Toujours sans toucher au cadre, supprimer le Twinloc et en profiter pour remplacer la cartouche Fit4 par une Grip2 aurait considérablement amélioré les choses au niveau de la tenue du train avant. L’utilisation de la Fit4 est imposée par le choix de monter le Twinloc sur ce vélo mais comme dit plus haut, nous l’avons trouvé complètement superflu.
Or, la Fit4 est une cartouche adaptée aux faibles débattements, disons jusqu’à 130 mm maximum. Au-delà, elle plonge et se comporte encore moins bien que la cartouche Grip qu’on retrouve sur les fourches Fox les plus accessibles ! Pour garder une assiette acceptable, il faut la surgonfler mais on perd alors en grip de façon sensible. Pour rester en niveau de gamme Factory, la cartouche Grip2 apporterait bien plus de support sans que cela ne limite quoi que ce soit en pratique « trail ». Après tout, quand a-t-on besoin de bloquer sa fourche sur un e-bike ?

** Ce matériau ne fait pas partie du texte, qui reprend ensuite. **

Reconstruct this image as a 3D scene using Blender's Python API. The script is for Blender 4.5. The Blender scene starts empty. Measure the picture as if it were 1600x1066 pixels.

Qu’on ne se méprenne pas, nous avons bien aimé ce Patron, même en descente. Il est facile à prendre en main, agréable et bien équilibré. On regrette simplement que par ses choix, Scott le limite a une pratique trail et un pilotage relativement tranquille alors qu’il suffirait de peu de choses pour lui ouvrir bien plus de portes.
Avec son allure si particulière, le Scott Patron eRide attire l’attention et fait tourner les têtes. Sur le terrain toutefois, son comportement est dans la norme d’un vélo Scott, très accessible et capable de séduire le plus grand nombre. Redoutable grimpeur, descendeur polyvalent, il est l’allié idéal pour les belles sorties en montagne ou en terrain bien vallonné. En revanche, si d’autres machines Scott sont capables de séduire aussi bien les pilotes néophytes que les plus pointus, ce n’est pas le cas de ce Patron eRide. Par quelques choix, la marque suisse a limité les performances du vélo en descente pour les pilotes aguerris, donc sa polyvalence d’une certaine façon. Cela reste un très bon vélo dans son domaine d’utilisation, à recommander sans hésiter si cela correspond à votre pratique, mais il ne va pas aussi loin qu’il le pourrait et c’est un peu dommage.